Et c'est bien là qu'on voit toute la perfidie derrière les dénominations même utilisées par les grandes plateformes privées sur le Web : le terme privé est extrêmement trompeur. Il sous-entend que vous et vous seul avez les accès ou la capacité à donner des accès à certaines données alors que c'est par définition faux.
Non, un message privé sur Facebook n'est pas privé. Il peut être lu par un tiers. Non un compte Instagram privé n'est pas privé. Il peut être consulté par un tiers également.
Les messages directs sur Twitter ont au moins la décence de reconnaître cet état de fait : le message n'est pas privé. Mastodon utilise une terminologie similaire mais ajoute, en guise de précision, que les messages directs peuvent effectivement être lus par les administrateurs de l'instance qui envoit et de l'instance qui reçoit le message en question.
Reste donc deux questions ouvertes :
- Peut-on trouver un terme qui serait plus parlant ? Vous l'avez lu plus haut : restreint, non-public, invisible, sur demande seulement ? Il va falloir trouver autre chose pour désigner ces comptes, ces messages ou ces photos « privés» parce que privé, ça ne veut strictement rien dire !
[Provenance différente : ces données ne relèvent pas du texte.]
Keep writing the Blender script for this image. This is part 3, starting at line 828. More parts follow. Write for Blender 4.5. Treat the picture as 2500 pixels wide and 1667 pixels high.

- Peut-on éventuellement tenter d'attaquer ces plateformes pour propos mensonger lorsqu'elles désignent des choses comme étant privées ? Je ne suis malheureusement pas juriste et je suis à peu près certain que les plateformes en question ont utilisé des termes suffisamment alambiquées dans les CGV pour se dédouaner de ce « petite problème d'interface » qui appelle privé des choses qui ne le sont pas.
Foutaises
Les pratiques des grandes plateformes de Web me dégoûtent toujours un peu plus tous les jours. J'ai ce qu'on appelle une angoisse gafamique : quand j'entends parler de la dernière connerie en date de Facebook ou du prochain projet orwellien de Google ou de la prochaine plateforme d'Amazon qui va encore un peu plus centraliser l'Internet, je commence à avoir une vraie, sincère et légitime angoisse à chaque fois.
Et voilà que maintenant, même les termes les plus basiques utilisées par ces gens ont pour simple et unique but de leurrer le grand public en leur faisant croire que leurs données sont bien à l'abri derrière un solide mur de pierre.